Data. Dedicate a few minutes to carefully describe the dataset(s) you’re working with (note that description is more basic than explanation or summary). Be specific but don’t get lost in minutiae. Often it can help to show an example row or two so the audience can see your data in tabular layout.
Current efforts and goals. Try to convey a sense of what you have learned so far and where you would like to be in a few weeks’ time. How you do this depends on your specific project, but show us a result or two and describe some steps you’ve taken already. Tell us something you’ve learned about the data or a tool or pipeline you’ve built. Then tell us where you’re heading. Remember that you’ll have a limited amount of time, so focus on just one or two of your most important accomplishments and goals.
For listeners¶
Half of the presentation time slot is allocated for discussion, so as you are listening you should be considering whether there is useful input you can offer. This could come in a few forms.
Ask clarifying questions if you get lost during the presentation. We don’t want to slow the presenter down too much, but if there’s a seemingly central detail that you’re getting hung up on, chime in. The presenter will tell you if they would prefer to loop back to the matter during discussion.
Offer encouragement. Affirm an effort or idea that you thought was clever or interesting or promising. Too often we skip over this. “I really liked how you did such-and-such and wouldn’t have thought to do that.”
Suggest something to look into further. If you were on the team what would you do next? Is there a method that they haven’t considered? A resource that you know of that they might find helpful? Something that jumped out to you among their initial results?
Suggestions¶
Here are some practical suggestions in preparing your presentations.
Make use of your website posts. Treat this as raw material and consider developing slides that summarize the post content.
Don’t try to present everything you’ve done. Pick one or two of the most important things and present them clearly.
Make use of the visualization and storytelling workshopping we have done in class for communicating findings.
Assume that you will spend at least one minute, and more likely two, per slide you prepare. That means 5 slides is likely to fill 10 minutes.
Consider having only one or two team members handle the presentation. Switching speakers can often be a little jarring for the audience and can also consume time.
Consider making ‘supplementary’ slides with any nonessential information or additional results that you think might come in handy during Q&A and discussion.

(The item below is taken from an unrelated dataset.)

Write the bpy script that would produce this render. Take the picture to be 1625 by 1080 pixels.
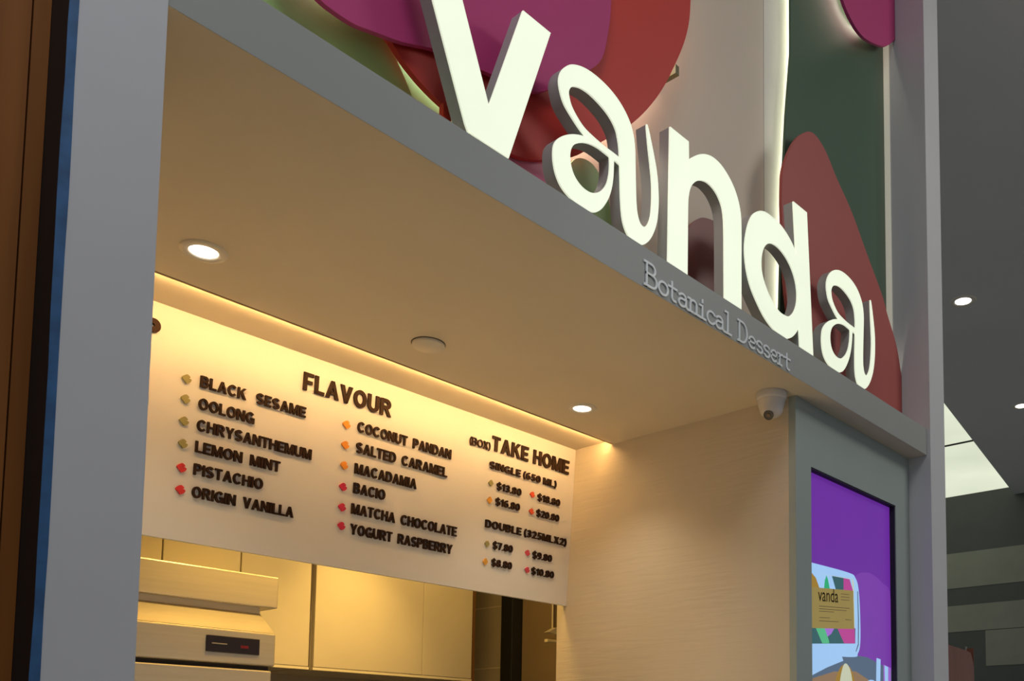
import bpy, bmesh, math, random
from mathutils import Vector, Matrix
random.seed(4)
for o in list(bpy.data.objects): bpy.data.objects.remove(o)
scene = bpy.context.scene
COL = scene.collection
H = 1.55                      # eye height: every z below is written relative to the eye and lifted by H

# ------------------------------------------------------------------ camera
cam_d = bpy.data.cameras.new('camera'); cam = bpy.data.objects.new('camera', cam_d); COL.objects.link(cam)
right = Vector((0.63405867, -0.77325681, 0.00659601))
up = Vector((-0.06393508, -0.04392131, 0.99698707))
back = Vector((-0.77063734, -0.63257001, -0.07728692))
M = Matrix((right, up, back)).transposed().to_4x4(); M.translation = Vector((0, 0, H))
cam.matrix_world = M
cam_d.sensor_fit = 'HORIZONTAL'; cam_d.sensor_width = 36.0; cam_d.lens = 1478.1117 / 1625 * 36.0
cam_d.shift_x = (812.5 - 1043.851) / 1625; cam_d.shift_y = (1067.370 - 540.0) / 1625
cam_d.clip_start = 0.02; cam_d.clip_end = 100
scene.camera = cam

# ------------------------------------------------------------------ world, exposure, mall light
scene.view_settings.view_transform = 'Standard'; scene.view_settings.look = 'None'
scene.view_settings.gamma = 1.0; scene.view_settings.use_curve_mapping = False
scene.view_settings.exposure = 0.0
w = bpy.data.worlds.new('world'); scene.world = w; w.use_nodes = True
w.node_tree.nodes['Background'].inputs[0].default_value = (0.86, 0.90, 1.0, 1)
w.node_tree.nodes['Background'].inputs[1].default_value = 0.25

def area(name, loc, target, size, energy, color, size_y=None, spread=math.pi):
    d = bpy.data.lights.new(name, 'AREA'); d.energy = energy; d.color = color; d.size = size
    d.spread = spread
    if size_y: d.shape = 'RECTANGLE'; d.size_y = size_y
    o = bpy.data.objects.new(name, d); COL.objects.link(o)
    o.location = (loc[0], loc[1], loc[2] + H)
    o.rotation_euler = (Vector(target) - Vector(loc)).to_track_quat('-Z', 'Y').to_euler()
    return o
area('mall_light', (0.1, 0.25, 2.78), (0.5, 1.3, 0.6), 1.0, 23, (0.92, 0.95, 1.0))
area('mall_light', (3.6, -1.0, 2.75), (2.7, 1.3, 0.3), 1.2, 32, (1.0, 0.98, 0.91))
def spot(name, loc, target, energy, color, ang, blend=1.0, rad=0.03):
    d = bpy.data.lights.new(name, 'SPOT'); d.energy = energy; d.color = color; d.spot_size = math.radians(ang); d.spot_blend = blend; d.shadow_soft_size = rad
    o = bpy.data.objects.new(name, d); COL.objects.link(o); o.location = (loc[0], loc[1], loc[2] + H)
    o.rotation_euler = (Vector(target) - Vector(loc)).to_track_quat('-Z', 'Y').to_euler()
KW = (1.0, 0.61, 0.15)
spot('kitchen_lamp', (1.36, 2.44, 0.99), (1.34, 2.66, 0.2), 27, KW, 95)
spot('kitchen_lamp', (1.88, 2.68, 0.99), (1.86, 2.88, 0.2), 26, KW, 74)
area('kitchen_light', (1.9, 2.45, 0.98), (2.1, 2.9, 0.2), 0.3, 6.5, (1.0, 0.62, 0.16))
area('soffit_fill_light', (1.35, 1.68, -0.40), (1.35, 1.72, 1.0), 1.4, 3.4, (1.0, 0.74, 0.36), 0.3)  # added fill light out of view, brightens soffit, wall and board from below

# ------------------------------------------------------------------ helpers
def mat(name, col, rough=0.6, metal=0.0, var=0.05, vscale=6.0, bump=0.0, bscale=40.0, emit=0.0, coat=0.0, spec=0.5, stretch=None):
    m = bpy.data.materials.new(name); m.use_nodes = True
    nt = m.node_tree; b = nt.nodes['Principled BSDF']
    b.inputs['Roughness'].default_value = rough; b.inputs['Metallic'].default_value = metal
    b.inputs['Specular IOR Level'].default_value = spec
    if coat: b.inputs['Coat Weight'].default_value = coat
    tc = nt.nodes.new('ShaderNodeTexCoord'); mp = nt.nodes.new('ShaderNodeMapping')
    nt.links.new(tc.outputs['Object'], mp.inputs[0])
    if stretch: mp.inputs['Scale'].default_value = stretch
    n = nt.nodes.new('ShaderNodeTexNoise'); n.inputs['Scale'].default_value = vscale; n.inputs['Detail'].default_value = 4
    nt.links.new(mp.outputs[0], n.inputs['Vector'])
    r = nt.nodes.new('ShaderNodeValToRGB')
    lo = [max(0, c * (1 - var)) for c in col]; hi = [min(1, c * (1 + var)) for c in col]
    r.color_ramp.elements[0].position = 0.3; r.color_ramp.elements[1].position = 0.7
    r.color_ramp.elements[0].color = (*lo, 1); r.color_ramp.elements[1].color = (*hi, 1)
    nt.links.new(n.outputs['Fac'], r.inputs[0]); nt.links.new(r.outputs[0], b.inputs['Base Color'])
    if emit:
        nt.links.new(r.outputs[0], b.inputs['Emission Color']); b.inputs['Emission Strength'].default_value = emit
    if bump:
        n2 = nt.nodes.new('ShaderNodeTexNoise'); n2.inputs['Scale'].default_value = bscale; n2.inputs['Detail'].default_value = 3
        nt.links.new(mp.outputs[0], n2.inputs['Vector'])
        bp = nt.nodes.new('ShaderNodeBump'); bp.inputs['Strength'].default_value = bump; bp.inputs['Distance'].default_value = 0.004
        nt.links.new(n2.outputs['Fac'], bp.inputs['Height']); nt.links.new(bp.outputs[0], b.inputs['Normal'])
    return m

def link(name, verts, faces, m, parent=None, mats=None, midx=None, smooth=False):
    """one mesh object; verts are world (z relative to the eye); origin at the bottom centre or at the parent"""
    V = [Vector((v[0], v[1], v[2] + H)) for v in verts]
    if parent is not None: org = parent['_o']; org = Vector(org)
    else:
        xs = [v.x for v in V]; ys = [v.y for v in V]; zs = [v.z for v in V]
        org = Vector(((min(xs) + max(xs)) / 2, (min(ys) + max(ys)) / 2, min(zs)))
    me = bpy.data.meshes.new(name); me.from_pydata([v - org for v in V], [], faces)
    for mm in (mats or [m]): me.materials.append(mm)
    if midx:
        for p, i in zip(me.polygons, midx): p.material_index = i
    bm = bmesh.new(); bm.from_mesh(me); bmesh.ops.recalc_face_normals(bm, faces=bm.faces); bm.to_mesh(me); bm.free()
    if smooth:
        for p in me.polygons: p.use_smooth = True
    me.update()
    o = bpy.data.objects.new(name, me); COL.objects.link(o)
    o['_o'] = list(org)
    if parent is not None: o.parent = parent; o['_o'] = list(org)
    else: o.location = org
    return o

def thing(name, label, cat, loc, group=None):
    o = bpy.data.objects.new(name, None); COL.objects.link(o); o.empty_display_size = 0.05
    o.location = (loc[0], loc[1], loc[2] + H); o['_o'] = [loc[0], loc[1], loc[2] + H]
    o['label'] = label; o['category'] = cat
    if group: o['group'] = group
    return o
def tag(o, label, cat, group=None):
    o['label'] = label; o['category'] = cat
    if group: o['group'] = group
    return o
def struct(o): o['kind'] = 'structure'; return o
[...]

Practice at least once with a friend or your teammates and time the presentation.
Allocate as much of your ~10 minutes as possible to discussing inital efforts and goals. Cover only the background and data description that is absolutely necessary to contextualize your efforts and objectives.
Consider posing specific questions to the group that you’d like feedback or input on.
Logistics¶
Materials. To make transitions quickly from group to group in class, we’ll put all materials in a single folder and control the presentations from one machine. When your slides are ready please upload them to this drive folder and use the following naming convention:
[ROOM] + _ + [PRESENTATION WEEK ] + _ + [ TEAM NAME ]

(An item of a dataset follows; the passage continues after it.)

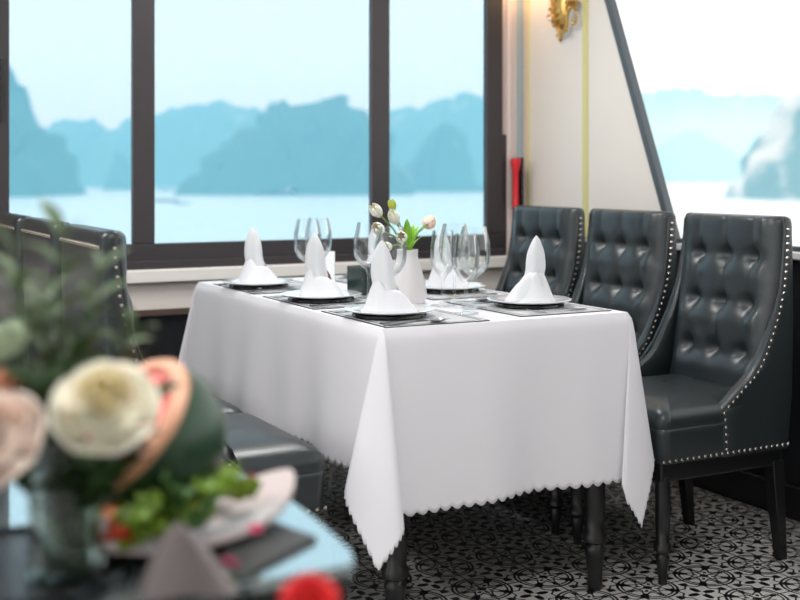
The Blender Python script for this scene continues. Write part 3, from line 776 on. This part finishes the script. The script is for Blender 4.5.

For example, nh1105_week10_eri.pdf
. Please upload slides in either PDF, HTML, or Google Slides format.
Locations. Presenations will be in our usual classroom (NH1105) and in a seminar room in a lab space (BLDG434). The latter is located in a trailer complex directly across the lawn from Storke Tower, and has the building number directly above the entrance. Please go directly to the appropriate room and arrive 5 minutes early.